Start of PROVIDED DATA
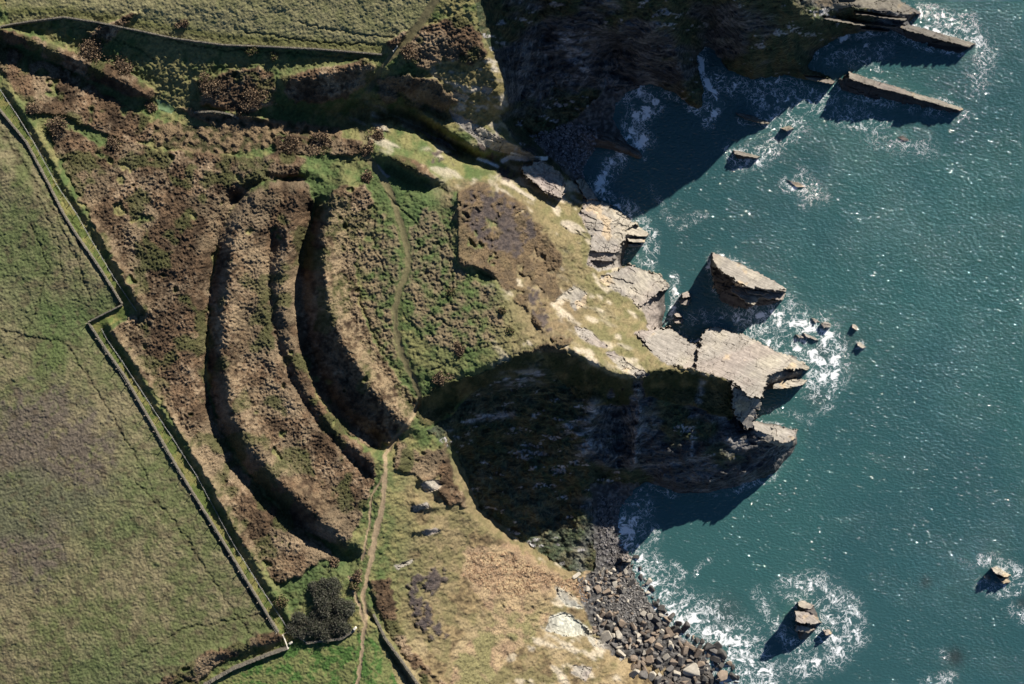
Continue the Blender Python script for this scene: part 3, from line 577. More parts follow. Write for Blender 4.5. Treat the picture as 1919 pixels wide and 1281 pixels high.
rcol = mix(rcol, C(.40, .40, .34), np.exp(-(((PX - 1070) / 45) ** 2 + ((PY - 1165) / 40) ** 2)))
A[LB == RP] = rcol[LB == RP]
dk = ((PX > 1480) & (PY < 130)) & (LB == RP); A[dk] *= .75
A[LB == FP] = mix(mix(C(.13, .115, .06), C(.25, .19, .12), ss(735, 790, PY)), C(.105, .10, .05), ss(.5, .7, v2) * ss(860, 700, PY) * .5)[LB == FP]
A[LB == ST] = C(.75, .77, .78); A[LB == PO] = mix(C(.11, .17, .085), C(.05, .08, .03), ss(.4, .6, n7))[LB == PO]
A = mix(A, A * .55, np.clip(spm * .8, 0, 1) * (1 - sc_) * (LB != RP) * (LB != CL))
nat = np.isin(LB, [T, SR, HE, SC, RE, WF, BE])
for c_ in range(3):
    Bc = soften(A[..., c_], 4); A[..., c_] = np.where(nat, .25 * A[..., c_] + .75 * Bc, A[..., c_])
A *= (.80 + .30 * v3 + .10 * n2)[..., None]

# ------------------------------------------------------------------ object helpers
COL = sc.collection
def tag(o, label=None, cat=None, group=None, kind=None):
    if label: o['label'] = label
    if cat: o['category'] = cat
    if group: o['group'] = group
    if kind: o['kind'] = kind
    return o
def arr_mesh(name, V, F, col=None, smooth=True):
    me = bpy.data.meshes.new(name); n = len(V); k = F.shape[1]
    me.vertices.add(n); me.vertices.foreach_set('co', np.ascontiguousarray(V, np.float32).ravel())
    me.loops.add(F.size); me.loops.foreach_set('vertex_index', np.ascontiguousarray(F, np.int32).ravel())
    me.polygons.add(len(F)); me.polygons.foreach_set('loop_start', np.arange(0, F.size, k, dtype=np.int32))
    me.update(calc_edges=True)
    me.polygons.foreach_set('use_smooth', np.full(len(F), smooth))
    if col is not None:
        at = me.color_attributes.new('albedo', 'FLOAT_COLOR', 'POINT')
        at.data.foreach_set('color', np.concatenate([col, np.ones((n, 1), np.float32)], 1).astype(np.float32).ravel())
    return me
def link(name, me, mat, parent=None, loc=None):
    o = bpy.data.objects.new(name, me); COL.objects.link(o)
    if mat and not me.materials: me.materials.append(mat)
    if parent: o.parent = parent
    if loc is not None: o.location = loc
    return o
def N(nt, t, **kw):
    n = nt.nodes.new(t)
    for k, v in kw.items(): setattr(n, k, v)
    return n
def ground_mat(name, scale, bump, dist, var=.35, rough=.95, spec=.2, aniso=1.0):
    m = bpy.data.materials.new(name); m.use_nodes = True; nt = m.node_tree; b = nt.nodes['Principled BSDF']
    a = N(nt, 'ShaderNodeAttribute', attribute_name='albedo'); tc = N(nt, 'ShaderNodeTexCoord')
    mp = N(nt, 'ShaderNodeMapping'); mp.inputs['Scale'].default_value = (1, 1, aniso); nt.links.new(tc.outputs['Object'], mp.inputs[0])
    n1 = N(nt, 'ShaderNodeTexNoise'); n1.inputs['Scale'].default_value = scale; n1.inputs['Detail'].default_value = 5; n1.inputs['Roughness'].default_value = .65
    nt.links.new(mp.outputs[0], n1.inputs['Vector'])
    mr = N(nt, 'ShaderNodeMapRange'); mr.inputs['From Min'].default_value = .25; mr.inputs['From Max'].default_value = .75
    mr.inputs['To Min'].default_value = 1 - var; mr.inputs['To Max'].default_value = 1 + var
    nt.links.new(n1.outputs['Fac'], mr.inputs[0])
    vm = N(nt, 'ShaderNodeVectorMath', operation='SCALE'); nt.links.new(a.outputs['Color'], vm.inputs[0]); nt.links.new(mr.outputs[0], vm.inputs['Scale'])
    nt.links.new(vm.outputs[0], b.inputs['Base Color'])
    if aniso > 1:
        m2 = N(nt, 'ShaderNodeMapping'); m2.inputs['Rotation'].default_value = (math.radians(24), 0, math.radians(16)); m2.inputs['Scale'].default_value = (.10, .55, 1.9)
        nt.links.new(tc.outputs['Object'], m2.inputs[0])
        n2_ = N(nt, 'ShaderNodeTexNoise'); n2_.inputs['Scale'].default_value = 1.1; n2_.inputs['Detail'].default_value = 6; n2_.inputs['Roughness'].default_value = .62
        nt.links.new(m2.outputs[0], n2_.inputs['Vector'])
        r2_ = N(nt, 'ShaderNodeMapRange'); r2_.inputs['From Min'].default_value = .38; r2_.inputs['From Max'].default_value = .62
        r2_.inputs['To Min'].default_value = 1 - var; r2_.inputs['To Max'].default_value = 1 + var * 1.3; nt.links.new(n2_.outputs['Fac'], r2_.inputs[0])
        v2_ = N(nt, 'ShaderNodeVectorMath', operation='SCALE'); nt.links.new(vm.outputs[0], v2_.inputs[0]); nt.links.new(r2_.outputs[0], v2_.inputs['Scale'])
        nt.links.new(v2_.outputs[0], b.inputs['Base Color'])
    bp = N(nt, 'ShaderNodeBump'); bp.inputs['Strength'].default_value = bump; bp.inputs['Distance'].default_value = dist
    nt.links.new(n1.outputs['Fac'], bp.inputs['Height']); nt.links.new(bp.outputs[0], b.inputs['Normal'])
    b.inputs['Roughness'].default_value = rough; b.inputs['Specular IOR Level'].default_value = spec
    return m
def flat_mat(name, col, rough=.8, var=.25, scale=4, bump=.4, dist=.05):
    m = ground_mat(name, scale, bump, dist, var, rough)
    nt = m.node_tree; a = [n for n in nt.nodes if n.type == 'ATTRIBUTE'][0]; vm = [n for n in nt.nodes if n.type == 'VECT_MATH'][0]
    nt.links.remove(vm.inputs[0].links[0]); vm.inputs[0].default_value = col[:3]; nt.nodes.remove(a); return m
M_GR = ground_mat('grass', 1.6, .8, .35, .35); M_SC = ground_mat('scrub', 3.0, 1.0, .45, .6)
M_RK = ground_mat('rock', .9, .6, .25, .22, .75, .3, 3); M_CL = ground_mat('cliff_rock', 1.1, 1.0, .6, .55, .8, .3, 3)
M_PA = ground_mat('trodden_soil', 2.5, .5, .12, .25); M_SH = ground_mat('shingle', 2.2, 1.0, .4, .5, .7, .3)
M_ST = ground_mat('white_water', 2.2, .6, .2, .15, .3, .5)
M_PO = ground_mat('pond_weed', 1.2, .1, .05, .25, .3, .5)
MATS = {T:M_GR,WF:M_GR,NF:M_GR,SF:M_GR,TR:M_GR,SC:M_SC,HE:M_SC,RE:M_SC,CL:M_CL,BE:M_SH,SR:M_SH,RP:M_RK,FP:M_PA,PO:M_PO,ST:M_ST}
def world_xyz(px, py, z):
    k = S * (1 - z / ALT); return (px - W / 2) * k, -(py - H / 2) * k, z
V3 = np.stack(world_xyz(PX, PY, Z), -1).reshape(-1, 3)
CF = A.reshape(-1, 3)
idx = np.arange(sh[0] * sh[1]).reshape(sh)
quad = np.stack([idx[1:, :-1], idx[1:, 1:], idx[:-1, 1:], idx[:-1, :-1]], -1).reshape(-1, 4)
zf = np.maximum.reduce([Z[1:, :-1], Z[1:, 1:], Z[:-1, 1:], Z[:-1, :-1]]).ravel()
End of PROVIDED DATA
• [SET TASK] Please extract exactly the lines of the data, from the first through the line containing "A *= (.80 + .30 * v3 + .10 * n2)[..., None]", and add no pictures to the copy.

• [IN RESPONSE]
Continue the Blender Python script for this scene: part 3, from line 577. More parts follow. Write for Blender 4.5. Treat the picture as 1919 pixels wide and 1281 pixels high.
rcol = mix(rcol, C(.40, .40, .34), np.exp(-(((PX - 1070) / 45) ** 2 + ((PY - 1165) / 40) ** 2)))
A[LB == RP] = rcol[LB == RP]
dk = ((PX > 1480) & (PY < 130)) & (LB == RP); A[dk] *= .75
A[LB == FP] = mix(mix(C(.13, .115, .06), C(.25, .19, .12), ss(735, 790, PY)), C(.105, .10, .05), ss(.5, .7, v2) * ss(860, 700, PY) * .5)[LB == FP]
A[LB == ST] = C(.75, .77, .78); A[LB == PO] = mix(C(.11, .17, .085), C(.05, .08, .03), ss(.4, .6, n7))[LB == PO]
A = mix(A, A * .55, np.clip(spm * .8, 0, 1) * (1 - sc_) * (LB != RP) * (LB != CL))
nat = np.isin(LB, [T, SR, HE, SC, RE, WF, BE])
for c_ in range(3):
    Bc = soften(A[..., c_], 4); A[..., c_] = np.where(nat, .25 * A[..., c_] + .75 * Bc, A[..., c_])
A *= (.80 + .30 * v3 + .10 * n2)[..., None]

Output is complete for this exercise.